Grounded in feminist theory and the anthropology of the body, this research conceptualizes shame (sharam) as a deeply gendered and institutionalized emotion shaped by societal constructs of honor (izzat), religious morality, and patriarchal family systems. Shame is not simply an individual feeling but a regulatory mechanism that disciplines female behavior, often operating silently through surveillance, omissions, euphemisms, and bodily codes embedded within both the formal curriculum and hidden school culture. Drawing from theorists such as Mary Douglas (Purity and Danger), Veena Das, and Brooks Bouson (Embodied Shame), I understand shame as a pedagogical force: taught, internalized, and sometimes resisted in everyday educational contexts.

My multi-sited ethnography was conducted across three types of all-girls secondary schools in Lahore: a high-cost private school, a low-cost private school, and a government school. These were selected to reflect classed variations in how gender and sexuality are communicated and regulated. Across eight months of immersive fieldwork, the study covers over 150 interviews, hours of classroom and campus observations, facilitated focus group discussions, and analysis of curricular and policy documents from each institution.

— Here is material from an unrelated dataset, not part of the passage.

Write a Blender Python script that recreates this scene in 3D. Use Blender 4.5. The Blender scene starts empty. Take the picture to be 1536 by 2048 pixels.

The female students, primarily aged 15 to 17 and belonging to grade 11, were chosen due to their transitional status between childhood and adulthood, a period where school teachings, peer dynamics, and bodily changes converge to shape gender identity and bodily awareness. Through this comparative lens, I trace how the performance and expectations of modesty, the management of puberty, the silencing of curiosity, and the pedagogical language used by teachers all contribute to an educational experience steeped in shame. Crucially, curricular and textbook analysis revealed both overt and covert forms of regulation.

This research has both academic and applied implications. Theoretically, it contributes to anthropologies of gender and sexuality by examining shame as a structural and pedagogical force –– one that is shaped by class, religion, and the politics of education in a traditional Muslim majority society. Empirically, it highlights the voices and experiences of girls and teachers who navigate these landscapes daily, often with limited resources but great resilience. My research also attempts to raise urgent questions about the role of schools in perpetuating gender-based violence, emotional harm, and reproductive injustice — not through overt abuse, but through neglect and silence.

By centering student narratives, teacher struggles, and curricular content, this study proposes that educational reform in Pakistan must move beyond simply “adding” sex education to curricula. It must address the underlying pedagogies of shame that shape how topics are taught, who is allowed to speak, and what is left unsaid. Feminist pedagogies in this context must include not only content reform, but structural and emotional work — enabling schools to become spaces of care, bodily autonomy, and dialogic learning rather than fear. As Pakistan and other Global South countries struggle with how to educate youth about gender and health in culturally sensitive ways, this work urges us to listen closely to the voices of those most affected — and to reimagine schooling not as a site of silence, but as a potential space for empowerment and safety by reimagining gender, power, and pedagogy.